The presentations worked hand in glove: Ed exposed the widespread and systematic use of astroturfing across a whole spectrum of corporate actors, usually aimed at countering negative impact on reputation by campaigning by others, or undermining competitors’ commercial projects. He unpacked the differentiated impacts of the revelation of astroturfing on NGOs and corporate actors, providing evidence that in general terms NGOs were more likely to suffer sector wide reputational damage, while for corporate actors reputational damage resulting from revealed astroturfing was more closely bound to the organisations involved, and dependent on pre-existing public knowledge of the brand.

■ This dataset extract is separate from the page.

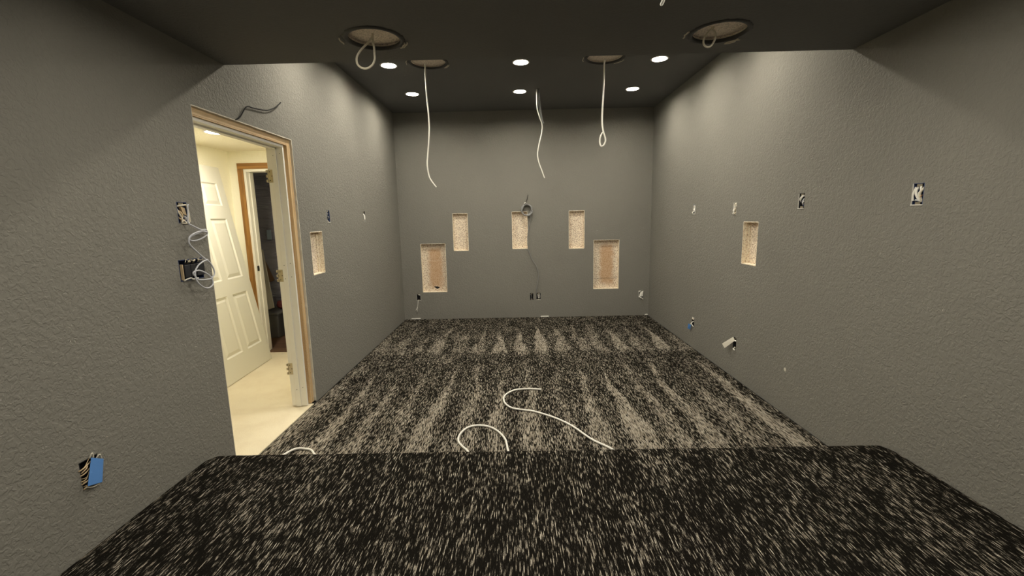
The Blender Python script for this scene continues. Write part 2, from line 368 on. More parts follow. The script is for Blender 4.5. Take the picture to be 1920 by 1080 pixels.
# ------------------------------------------------------------------ the setting
mb = MB(); sheet(mb, lambda u, v: (XL, u, v), YF, YB, -.02, HC, [hol(b) for b in OUT_L.values()]+[NICHE_L, (DOOR0, DOOR1, -.5, DOORH)], flip=True)
wl = mb.build('wall_left', M['wall'], kind='structure')
mb = MB(); sheet(mb, lambda u, v: (HX, u, v), YF, HB, -.02, HC, [(DOOR0, DOOR1, -.5, DOORH)])
mb.build('wall_hall_right', M['cream'], kind='structure')
mb = MB(); sheet(mb, lambda u, v: (XR, u, v), YF, YB, -.02, HC, [hol(b) for b in OUT_R.values()]+[NICHE_R])
mb.build('wall_right', M['wall'], kind='structure')
mb = MB(); sheet(mb, lambda u, v: (u, YB, v), XL, XR, -.02, HC, [hol(b) for b in OUT_B.values()]+NICHE_B, flip=False)
mb.build('wall_back', M['wall'], kind='structure')
mb = MB(); sheet(mb, lambda u, v: (u, YF, v), XL, XR, -.02, HC, [])
mb.build('wall_front', M['wall'], kind='structure')
# ceiling of the far part, with two round speaker cut-outs; the lowered soffit nearer has two more
LX = (-1.146, .083, 1.366); LY = (5.280, 4.335, 3.390); SX = (-.70, .135, .97); SY = (1.70, .2, -1.3)
CUT = dict(far_left=(-.768, 4.285, HC, .165), far_right=(.846, 4.265, HC, .165), soffit_left=(-.672, 2.305, HS, .130), soffit_right=(1.022, 2.328, HS, .130))
mb = MB(); fh = [(c[0]-.22, c[0]+.22, c[1]-.22, c[1]+.22) for c in (CUT['far_left'], CUT['far_right'])]+[(x-.08, x+.08, y-.08, y+.08) for x in LX for y in LY]
sheet(mb, lambda u, v: (u, v, HC), XL, XR, YS, YB, fh, flip=True)
for k in ('far_left', 'far_right'): round_patch(mb, CUT[k][0], CUT[k][1], .22, CUT[k][3], HC)
for x in LX:
    for y in LY: round_patch(mb, x, y, .08, .067, HC)
mb.box(XL-.1, XR+.1, YS, YB+.1, HC+.05, HC+.07)
mb.build('ceiling', M['ceiling'], kind='structure')
mb = MB(); fh = [(c[0]-.19, c[0]+.19, c[1]-.19, c[1]+.19) for c in (CUT['soffit_left'], CUT['soffit_right'])]+[(x-.07, x+.07, y-.07, y+.07) for x in SX for y in SY]
sheet(mb, lambda u, v: (u, v, HS), XL, XR, YF, YS, fh, flip=True)
for k in ('soffit_left', 'soffit_right'): round_patch(mb, CUT[k][0], CUT[k][1], .19, CUT[k][3], HS)
for x in SX:
    for y in SY: round_patch(mb, x, y, .07, .057, HS)
sheet(mb, lambda u, v: (u, YS, v), XL, XR, HS, HC+.1, [])
mb.box(XL, XR, YF, YS, HS+.06, HS+.08)
mb.build('ceiling_soffit', M['ceiling'], kind='structure')

# floors
mb = MB(); mb.box(XL-.02, XR+.05, PY-.25, YB+.05, -.06, -.012); mb.build('floor_slab', M['subfloor'], kind='structure')
def carpet_sheet(x0, x1, y0, y1, z, nx, ny, rnd, lip=.014):
    mb = MB(); vs = []; fs = []
    for j in range(ny+1):
        for i in range(nx+1):
            xx = x0+(x1-x0)*i/nx; yy = y0+(y1-y0)*j/ny
            e = min(xx-x0, x1-xx, y1-yy); zz = z-lip*max(0, 1-e/.02)**2
            vs.append((xx+(rnd.uniform(-.003, .003) if i in (0, nx) else 0), yy+(rnd.uniform(-.003, .003) if j == ny else 0), zz))
    for j in range(ny):
        for i in range(nx): a = j*(nx+1)+i; fs.append((a, a+1, a+nx+2, a+nx+1))
    mb.add(vs, fs, True); return mb
rnd = random.Random(4)
carpet_sheet(XL+.006, XR-.008, PY-.2, YB-.008, 0, 260, 300, rnd).build('floor', M['carpet'], kind='structure')
# platform: carpet wrapped over a rounded nose
prof = [(YF, PH), (PY-.6, PH), (PY-.12, PH), (PY-.06, PH-.001), (PY-.03, PH-.005), (PY-.010, PH-.014), (PY+.004, PH-.032), (PY+.008, PH-.055), (PY+.006, PH-.09), (PY+.004, 0)]
mb = MB(); n = 90; vs = []; fs = []
for i in range(n+1):
    u = i/n; xx = XL+.004+(XR-XL-.008)*u; e = min(xx-XL, XR-xx); dz = -.016*max(0, 1-e/.03)**2
    w1 = rnd.uniform(-.0012, .0012)
    for (yy, zz) in prof: vs.append((xx, yy-(.02*max(0, 1-e/.06)**2 if yy > PY-.1 else 0), zz+(dz+w1 if zz > .1 else 0)))
m_ = len(prof)
for i in range(n):
    for j in range(m_-1): a = i*m_+j; fs.append((a, a+1, a+m_+1, a+m_))
mb.add(vs, [f[::-1] for f in fs], True); mb.build('floor_platform', M['carpet_platform'], kind='structure')

# hall: floor, walls, ceiling, and the dark store room beyond it
mb = MB(); mb.box(HL-.02, HX+.004, .9, HB+.0, -.05, -.004).box(HX+.004, XL+.003, DOOR0, DOOR1-.05, -.05, -.004); mb.build('floor_hall', M['hall_carpet'], kind='structure')
mb = MB(); mb.box(HL-.06, HL, .9, HB+.05, -.02, HH+.1); mb.build('wall_hall_left', M['cream'], kind='structure')
D2 = (-2.795, -2.035, -.5, 1.955)
mb = MB(); sheet(mb, lambda u, v: (u, HB, v), HL, HX, -.02, HH+.1, [D2]); sheet(mb, lambda u, v: (u, HB+.12, v), -4.2, HX, -.02, HH+.3, [D2], flip=True)
mb.build('wall_hall_back', M['cream'], kind='structure')
mb = MB(); mb.box(HL, HX, .86, .9, -.02, HH+.1); mb.build('wall_hall_front', M['cream'], kind='structure')
mb = MB(); mb.box(HL, HX, .9, HB, HH, HH+.05); mb.build('ceiling_hall', M['hall_ceiling'], kind='structure')
mb = MB(); mb.box(-4.2, HX, HB+.0, 5.75, -.05, -.002); mb.build('floor_store', M['brown_floor'], kind='structure')
mb = MB(); mb.box(-4.25, -4.2, HB+.12, 5.75, -.02, HH+.3); mb.build('wall_store_left', M['box_dark'], kind='structure')
mb = MB(); mb.box(-4.2, HX, 5.70, 5.75, -.02, HH+.3); mb.build('wall_store_back', M['box_dark'], kind='structure')
mb = MB(); mb.box(-4.2, HX, HB+.12, 5.75, HH+.28, HH+.32); mb.build('ceiling_store', M['box_dark'], kind='structure')

# ------------------------------------------------------------------ door_1: the opening in the left wall
d1 = empty('door_1', (XL, (DOOR0+DOOR1)/2, 0), kind='structure')
Z = Matrix.Translation(-Vector((XL, (DOOR0+DOOR1)/2, 0)))
def loc(mb, base):
    mb.v = [(v[0]-base[0], v[1]-base[1], v[2]-base[2]) for v in mb.v]; return mb
DB = (XL, (DOOR0+DOOR1)/2, 0)
JX0, JX1 = HX-.004, -1.637
JN, JF, JT = 2.312, 3.200, 1.932       # clear opening
# rough studs and header set back behind the cut plasterboard
for y0, y1 in ((DOOR0-.038, DOOR0-.001), (DOOR1-.050, DOOR1)):
    loc(MB().box(HX+.012, -1.628, y0, y1, 0.0, DOORH-.002), DB).build('rough_stud', M['stud'], d1)
loc(MB().box(HX+.012, -1.628, DOOR0, DOOR1-.0505, JT+.026, DOORH).box(-1.640, -1.6265, DOOR0, DOOR1-.0505, JT+.0185, JT+.024), DB).build('rough_header', M['header'], d1)
# ragged edge of the cut plasterboard round the opening
mb = MB(); rr = random.Random(8)
N_ = 60; vs = []; fs = []
for i in range(N_+1):
    z = DOORH*i/N_; w = .0035+rr.uniform(0, .007)
    vs += [(-1.629, DOOR1-w, z), (XL+.0008, DOOR1-w*.6, z), (XL+.0008, DOOR1+.002, z), (-1.629, DOOR1+.002, z)]
for i in range(N_):
    for k in range(4): a = i*4+k; b = i*4+(k+1) % 4; fs.append((a, a+4, b+4, b))
mb.add(vs, fs)
vs = []; fs = []
for i in range(N_+1):
    y = DOOR0+(DOOR1-DOOR0)*i/N_; w = .003+rr.uniform(0, .005)
    vs += [(-1.629, y, DOORH-w), (XL+.0008, y, DOORH-w*.6), (XL+.0008, y, DOORH+.002), (-1.629, y, DOORH+.002)]
for i in range(N_):
    for k in range(4): a = i*4+k; b = i*4+(k+1) % 4; fs.append((a, b, b+4, a+4))
mb.add(vs, fs)
mb.box(-1.629, XL+.0006, DOOR0-.001, DOOR0+.002, .0, DOORH)
loc(mb, DB).build('plasterboard_edge', M['gypsum'], d1)
fj = loc(MB().box(JX0, JX1, JF, JF+.018, 0, JT+.018).box(JX0+.036, JX0+.072, JF-.010, JF, 0, JT), DB).build('side_jamb', M['white_trim'], d1, bevel=.0015, label='white jamb with three empty hinge leaves')
nj = loc(MB().box(JX0, JX1, JN-.013, JN, 0, JT+.018).box(JX0+.036, JX0+.072, JN, JN+.010, 0, JT), DB).build('side_jamb', M['white_trim'], d1, bevel=.0015)
loc(MB().box(JX0, JX1, JN, JF, JT, JT+.018).box(JX0+.036, JX0+.072, JN, JF, JT-.010, JT), DB).build('head_jamb', M['white_trim'], d1, bevel=.0015)
for z in (1.735, 1.018, .300):
    h = MB().box(JX0-.004, JX0+.036, JF-.0035, JF, z-.045, z+.045)
    for k in range(3): h.box(JX0-.012, JX0-.001, JF-.010, JF-.001, z-.043+k*.034, z-.043+k*.034+.018)
    hg = loc(h, DB).build('hinge', M['nickel'], fj, bevel=.001)
    mb = MB()
    for dz, dx in ((-.03, .012), (0, .026), (.03, .012)):
        mb.box(JX0+dx-.003, JX0+dx+.003, JF-.0045, JF-.003, z+dz-.003, z+dz+.003)
    # hinge screws belong to the jamb group
    loc(mb, DB).build('hinge_screw', M['screw'], fj)
mb = MB()
for z in (1.86, 1.08, .98, .12):
    for dx in (.052, .094):
        mb.box(JX0+dx-.0022, JX0+dx+.0022, JF-(.0113 if dx < .06 else .0012), JF-(.009 if dx < .06 else -.001), z+dx*.3-.0022, z+dx*.3+.0022)
loc(mb, DB).build('nail_head', M['screw'], fj)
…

Shon’s research showed examples of responsiveness of corporate actors to public pressure on regulators, illustrated by the adoption of carbon sequestration technology in result of campaigning and lobbying of Congress on climate change by larger alliances of not for profit groups. He provided evidence that such responses were beginning way before policy outcomes were tangible through regulatory action itself, and where the business case for the responses adopted by industry was not clear cut in terms of economics. This suggested effectiveness of long term advocacy efforts by civic action coalitions.  

Discussions focused on whether astroturfing was a practice limited to corporate business actors, or whether unsupported claims made by NGOs about public receptiveness or benefit to user groups fell in the same category. While considered different, participants explored in what way claims to public benefit by large organisations needed to be substantiated, and what reputational damage may result from a failure to be able to do so, or to be caught in the act of artificially constructing positive civic response to a corporate initiative. Large NGOs were recognised in these discussions very much as interest driven corporate actors, too.

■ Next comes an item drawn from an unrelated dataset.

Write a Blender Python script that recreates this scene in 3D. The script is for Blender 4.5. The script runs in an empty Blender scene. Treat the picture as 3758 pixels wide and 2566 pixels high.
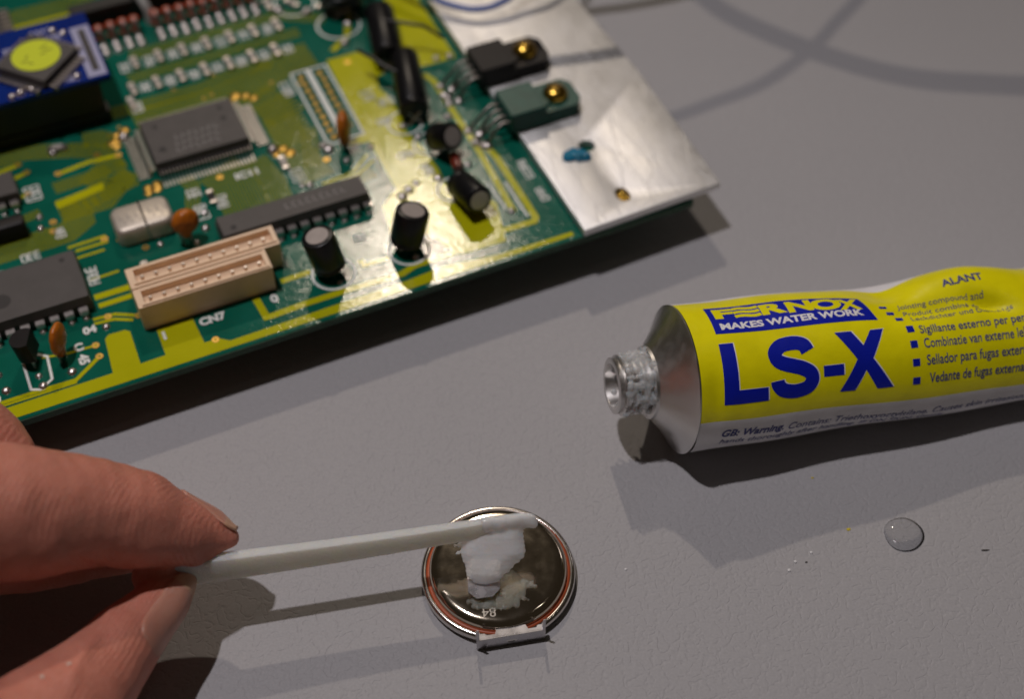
# Close-up of a work bench: circuit board, sealant tube, coin cell and a hand with a cable tie.
# 1 Blender unit = 1 millimetre.  x = right, y = away from the viewer, z = up, bench top at z = 0.
import bpy, bmesh, math, random
from mathutils import Vector, Matrix, noise as mnoise
from mathutils.bvhtree import BVHTree

random.seed(7)
S = bpy.context.scene
COL = S.collection
S.unit_settings.system = 'METRIC'
S.unit_settings.scale_length = 0.001
R = math.radians

# ------------------------------------------------------------------ camera
cam = bpy.data.cameras.new("camera")
camo = bpy.data.objects.new("camera", cam)
COL.objects.link(camo)
camo.location = (0, 0, 189)
camo.rotation_euler = (R(90 - 50.47), 0, 0)
cam.sensor_width = 360.0
cam.lens = 360.0 * 5350 / 3758
cam.clip_start = 5
cam.clip_end = 8000
cam.dof.use_dof = True
cam.dof.focus_distance = 213
cam.dof.aperture_fstop = cam.lens * 1e-3 / 4.6
S.camera = camo

# ------------------------------------------------------------------ world, lamps, exposure
W = bpy.data.worlds.new("World")
S.world = W
W.use_nodes = True
bg = W.node_tree.nodes["Background"]
bg.inputs[0].default_value = (1.0, 0.80, 0.58, 1)
bg.inputs[1].default_value = 0.022


def lamp(name, loc, target, size, watts, col, cone):
    l = bpy.data.lights.new(name, 'SPOT')
    l.spot_size = R(cone)
    l.spot_blend = 1.0
    l.shadow_soft_size = size / 2
    l.energy = watts
    l.color = col
    o = bpy.data.objects.new(name, l)
    COL.objects.link(o)
    o.location = loc
    o.rotation_euler = (Vector(target) - Vector(loc)).to_track_quat('-Z', 'Y').to_euler()
    return o


lamp("ceiling_spot_overhead", (-215, 205, 850), (-30, 105, 0), 24, 1.25e7, (1.0, 0.935, 0.96), 46)
lamp("ceiling_spot_behind", (-100, 1020, 930), (-20, 150, 0), 22, 1.12e7, (1.0, 0.85, 0.69), 46)
lamp("ceiling_spot_side", (420, 260, 1150), (0, 140, 0), 26, 0.3e6, (1.0, 0.90, 0.82), 60)

S.view_settings.view_transform = 'Standard'
S.view_settings.look = 'None'
S.view_settings.exposure = 0.0
S.view_settings.gamma = 1.0
S.cycles.max_bounces = 10
S.cycles.transparent_max_bounces = 8
S.cycles.use_denoising = True


# ------------------------------------------------------------------ material helpers
class N:
    """small wrapper for building node trees"""
    def __init__(self, name):
        self.m = bpy.data.materials.new(name)
        self.m.use_nodes = True
        self.t = self.m.node_tree
        self.p = self.t.nodes["Principled BSDF"]

    def new(self, typ, **kw):
        n = self.t.nodes.new(typ)
        for k, v in kw.items():
            if k.startswith('i_'):
                n.inputs[k[2:].replace('_', ' ')].default_value = v
            else:
                setattr(n, k, v)
        return n

    def ln(self, a, b):
        self.t.links.new(a, b)

    def set(self, **kw):
        for k, v in kw.items():
            self.p.inputs[k.replace('_', ' ')].default_value = v
        return self

    def coord(self, which='Object', scale=(1, 1, 1), rot=(0, 0, 0)):
        tc = self.new('ShaderNodeTexCoord')
        mp = self.new('ShaderNodeMapping')
        mp.inputs['Scale'].default_value = scale
        mp.inputs['Rotation'].default_value = rot
        self.ln(tc.outputs[which], mp.inputs[0])
        return mp.outputs[0]

    def noise(self, vec, scale, detail=2, rough=.5, dist=0):
        n = self.new('ShaderNodeTexNoise')
        n.inputs['Scale'].default_value = scale
        n.inputs['Detail'].default_value = detail
        n.inputs['Roughness'].default_value = rough
        n.inputs['Distortion'].default_value = dist
        self.ln(vec, n.inputs['Vector'])
        return n.outputs['Fac']

    def ramp(self, fac, stops):
        r = self.new('ShaderNodeValToRGB')
        e = r.color_ramp.elements
        while len(e) < len(stops):
            e.new(.5)
        for i, (p, c) in enumerate(stops):
            e[i].position = p
            e[i].color = c if len(c) == 4 else (*c, 1)
        self.ln(fac, r.inputs[0])
        return r.outputs[0]

    def math(self, op, a, b=None):
        n = self.new('ShaderNodeMath', operation=op)
        for i, v in enumerate((a, b)):
            if v is None:
                continue
            if isinstance(v, (int, float)):
                n.inputs[i].default_value = v
            else:
                self.ln(v, n.inputs[i])
        return n.outputs[0]

    def bump(self, height, dist, strength=1.0, prev=None):
        b = self.new('ShaderNodeBump')
        b.inputs['Distance'].default_value = dist
        b.inputs['Strength'].default_value = strength
        self.ln(height, b.inputs['Height'])
        if prev is not None:
            self.ln(prev, b.inputs['Normal'])
        self.ln(b.outputs[0], self.p.inputs['Normal'])
        return b.outputs[0]

    def mixc(self, fac, a, b):
        n = self.new('ShaderNodeMix', data_type='RGBA')
        for i, v in ((0, fac), (6, a), (7, b)):
            if isinstance(v, (int, float)):
                n.inputs[i].default_value = v
            elif isinstance(v, tuple):
                n.inputs[i].default_value = v if len(v) == 4 else (*v, 1)
            else:
                self.ln(v, n.inputs[i])
        return n.outputs[2]

    def color(self, sock):
        self.ln(sock, self.p.inputs['Base Color'])


def simple(name, col, rough=.5, metal=0., spec=.5, var=.0, vscale=.6, bump=0., bscale=3.):
    n = N(name)
    n.set(Roughness=rough, Metallic=metal, Specular_IOR_Level=spec, Base_Color=(*col, 1))
    v = n.coord()
    if var:
        f = n.noise(v, vscale, 3)
        n.color(n.ramp(f, [(.3, tuple(c * (1 - var) for c in col)), (.7, tuple(min(1, c * (1 + var)) for c in col))]))
    if bump:
        n.bump(n.noise(v, bscale, 2), bump)
    return n.m


def m_table():
    n = N("bench_laminate")
    v = n.coord()
    # worm-like embossing: contour lines of a noise field
    a = n.noise(v, .50, 1.0, .45, .6)
    d = n.math('ABSOLUTE', n.math('SUBTRACT', a, .5))
    worm = n.ramp(d, [(0.0, (1, 1, 1)), (.02, (.8, .8, .8)), (.075, (0, 0, 0))])
    gate = n.ramp(n.noise(v, 1.1, 1), [(.40, (0, 0, 0)), (.52, (1, 1, 1))])
    w = n.math('MULTIPLY', worm, gate)
    soft = n.noise(v, 1.4, 2)
    hgt = n.math('SUBTRACT', n.math('MULTIPLY', soft, .45), w)
    b = n.bump(hgt, .045, 1.0)
    big = n.noise(v, .02, 3)
    speck = n.ramp(n.noise(v, 2.6, 2), [(.3, (.94, .94, .94)), (.7, (1.05, 1.05, 1.05))])
    base = n.ramp(big, [(.3, (.370, .366, .380)), (.7, (.390, .384, .396))])
    mul = n.new('ShaderNodeMix', data_type='RGBA', blend_type='MULTIPLY')
    mul.inputs[0].default_value = 1
    n.ln(base, mul.inputs[6])
    n.ln(speck, mul.inputs[7])
    n.color(mul.outputs[2])
    n.set(Roughness=.58, Specular_IOR_Level=.35)
    return n.m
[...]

Shon’s research was seen as a vindication of the method of public interest campaigning, yet the discussion also queried whether more needed to be investigated about the process of forming such successful coalitions, and the factor of time involved in success or failure of maintaining such coalitions and achieving corporate change in behaviour during the actual advocacy and lobbying phase as opposed to such behavioural changes resulting from (subsequent) regulatory pressure.